Flight time from different C batteries

What makes a higher C battery higher C is a lower internal resistance. For a given Current draw, voltage drop across the battery is proportional to the internal resistance of the battery. A battery with a lower internal resistance will have a lower voltage drop for a given load. The output voltage of the battery will be higher by that same amount. Motor speed is a function of voltage, so the motor will run faster for a given Current load, with a lower internal-resistance (=higher C) battery. To keep the model flying exactly the same with this higher C pack, you will have to reduce throttle to compensate for the higher output voltage (which results from the lower internal voltage drop, which results from the lower internal resistance, which is a property of a higher C battery). Since the motor resistance is constant and V=IR, voltage and current are proportional so lowering throttle also reduces current draw. You are pulling less current from the battery per unit time and the battery takes longer to discharge.

The C-rating is simply the highest current that the battery can put out at any instant. (The maximum instantaneous current draw.) The capacity rating (rated in mAh) determines the flight time. Period. Think of the mAh as being the size of the gas tank in the car. The bigger the tank, the longer you can drive, or in this case fly. Now think of the C-rating as the size of the carburator (or fuel injector)... The bigger the carb, the more power you can pull from the engine.

Given a 2000mAh 3s 11.1v lipo battery the following can be derived.

2000mAh => 2 Amps/hour or 4 Amps/30min or 10 Amps/12min. You get the idea.
30C = 30 x 2A = 60 Amps available as the max instantaneous current draw.
Going to a 40C battery simply increases the max power available.
40C = 40 x 2A = 80 Amps available as the max instantaneous current draw.
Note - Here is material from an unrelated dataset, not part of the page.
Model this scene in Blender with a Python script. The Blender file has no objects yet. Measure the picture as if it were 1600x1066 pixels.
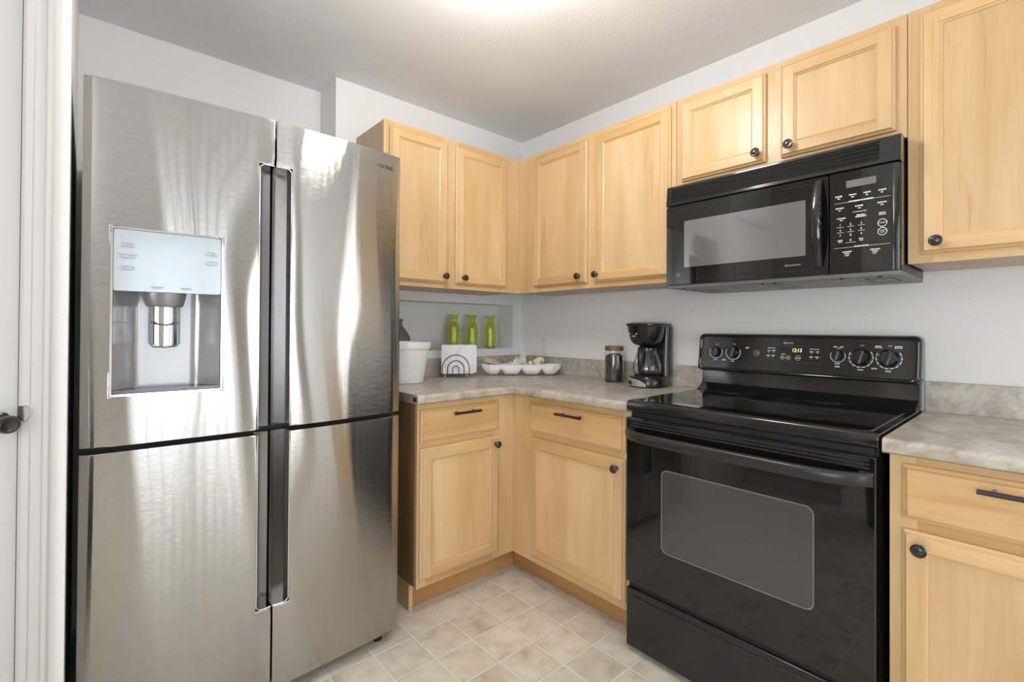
import bpy, bmesh, math, random
from mathutils import Vector, Matrix
random.seed(7)
PI = math.pi
SC = bpy.context.scene
COL = SC.collection

# ------------------------------------------------------------------ camera
cd = bpy.data.cameras.new('camera')
cam = bpy.data.objects.new('camera', cd); COL.objects.link(cam)
cd.sensor_fit = 'HORIZONTAL'; cd.sensor_width = 36.0
cd.lens = 36.0 * 749.63 / 1600.0
cd.shift_y = -(533.0 - 508.12) / 1600.0
cd.clip_start = 0.02
yaw, pit, rol = math.radians(48.4152), math.radians(0.4207), math.radians(0.3364)
fw = Vector((math.cos(yaw) * math.cos(pit), math.sin(yaw) * math.cos(pit), math.sin(pit)))
rt = Vector((math.sin(yaw), -math.cos(yaw), 0)); up = rt.cross(fw)
r2 = rt * math.cos(rol) + up * math.sin(rol); u2 = -rt * math.sin(rol) + up * math.cos(rol)
M = Matrix((r2, u2, -fw)).transposed().to_4x4()
M.translation = Vector((-2.1565, -2.3397, 1.1854))
cam.matrix_world = M
SC.camera = cam

# ------------------------------------------------------------------ world, exposure, lights
SC.view_settings.view_transform = 'Standard'
SC.view_settings.look = 'None'
SC.view_settings.exposure = 0.12
SC.view_settings.gamma = 1.0
SC.view_settings.use_curve_mapping = False
w = bpy.data.worlds.new('world'); SC.world = w; w.use_nodes = True
w.node_tree.nodes['Background'].inputs[0].default_value = (0.85, 0.92, 1.0, 1)
w.node_tree.nodes['Background'].inputs[1].default_value = 1.0

CEIL = 2.419
def area(name, loc, rot, sx, sy, power, color=(1, 1, 1), spread=180):
    l = bpy.data.lights.new(name, 'AREA'); l.shape = 'RECTANGLE'
    l.size = sx; l.size_y = sy; l.energy = power; l.color = color
    l.spread = math.radians(spread)
    o = bpy.data.objects.new(name, l); COL.objects.link(o)
    o.location = loc; o.rotation_euler = rot
    return o
KLIGHT = (-1.25, -1.27)
# daylight entering through the patio door behind the camera; the other three lights are added
area('patio_daylight', (-1.75, -5.14, 1.10), (math.radians(118), 0, 0), 1.40, 2.0, 15, (0.91, 0.955, 1.0))
area('side_fill_light', (-4.60, -3.2, 1.35), (0, math.radians(-125), 0), 1.5, 1.9, 55, (0.96, 0.98, 1.0))  # added fill that evens out the room, no known window there
area('added_window_light', (0.02, -3.28, 1.25), (0, math.radians(90), 0), 1.7, 0.34, 3.6, (1.0, 0.97, 0.92))  # added to lay a bright streak on the refrigerator's right door
area('added_window_light', (-0.465, -5.14, 1.25), (math.radians(90), 0, 0), 0.62, 1.7, 11, (0.92, 0.96, 1.0))  # added for a second streak in the steel and to brighten the niche

# ------------------------------------------------------------------ materials
def newmat(name):
    m = bpy.data.materials.new(name); m.use_nodes = True
    nt = m.node_tree; b = nt.nodes['Principled BSDF']
    return m, nt, b
def L(nt, a, ao, b, bi): nt.links.new(a.outputs[ao], b.inputs[bi])
def N(nt, t, **kw):
    n = nt.nodes.new(t)
    for k, v in kw.items(): setattr(n, k, v)
    return n
def srgb(r, g, b):
    f = lambda c: (c / 255 / 12.92) if c / 255 <= 0.04045 else ((c / 255 + 0.055) / 1.055) ** 2.4
    return (f(r), f(g), f(b), 1)
def plain(name, col, rough=0.5, metal=0.0, coat=0.0, ior=1.5, bump=None):
    m, nt, b = newmat(name)
    b.inputs['Base Color'].default_value = col
    b.inputs['Roughness'].default_value = rough
    b.inputs['Metallic'].default_value = metal
    b.inputs['Coat Weight'].default_value = coat
    b.inputs['Coat Roughness'].default_value = 0.04
    b.inputs['IOR'].default_value = ior
    if bump:
        sc, st, dist = bump
        tc = N(nt, 'ShaderNodeTexCoord'); nz = N(nt, 'ShaderNodeTexNoise')
        nz.inputs['Scale'].default_value = sc; nz.inputs['Detail'].default_value = 3
        bp = N(nt, 'ShaderNodeBump'); bp.inputs['Strength'].default_value = st; bp.inputs['Distance'].default_value = dist
        L(nt, tc, 'Object', nz, 'Vector'); L(nt, nz, 'Fac', bp, 'Height'); L(nt, bp, 'Normal', b, 'Normal')
    return m
def emis(name, col, s):
    m, nt, b = newmat(name)
    b.inputs['Base Color'].default_value = col
    b.inputs['Emission Color'].default_value = col; b.inputs['Emission Strength'].default_value = s
    return m
def ramp(nt, stops):
    r = N(nt, 'ShaderNodeValToRGB'); e = r.color_ramp.elements
    while len(e) < len(stops): e.new(0.5)
    for i, (p, c) in enumerate(stops): e[i].position = p; e[i].color = c
    return r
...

The thing to remember when adding higher capacity batteries of a similar C rating (20C-25C) will produce ever diminishing returns. The end result being you end up expending more energy just to compensate for the extra weight of the larger battery.

My way of overcoming this was to use a lipo 5000mah, only slightly heavier than the stock 2200mAh 25C battery. To accommodate this larger battery only a small modification to the battery bay was required. Essentially using a Dremel type tool to widen the opening to the battery bay by about 1mm all round. Once the battery door is closed there is no sign of the modification.

My Phantom 1 setup uses the larger props from the P2 Series and has a Walkera G-2D Gimbal and iLook camera. My last flight with the Phantom was a few months ago in a mild breeze at a temperature of 7C and flight times from four Gens Ace 4000mAh 10C packs produced an average flight time of about 18 minutes, and this was aggressive flying.

The 10C rating of these packs may seem rather low but they are rated at a sustained current draw of 40Amp, the Phantom pulls less than 30Amp at full throttle.

I also use the Gens Ace 5200mAh 10C packs, two in parallel, on my heavy lift hexacopter (AUW of 2.8kg) and flight times were about 16 minutes, again in the same weather conditions I last flew the Phantom. The combined weight of these two batteries is only slightly more than that of a single 5000mAh 25C battery which only provided about 6 minutes of flight time.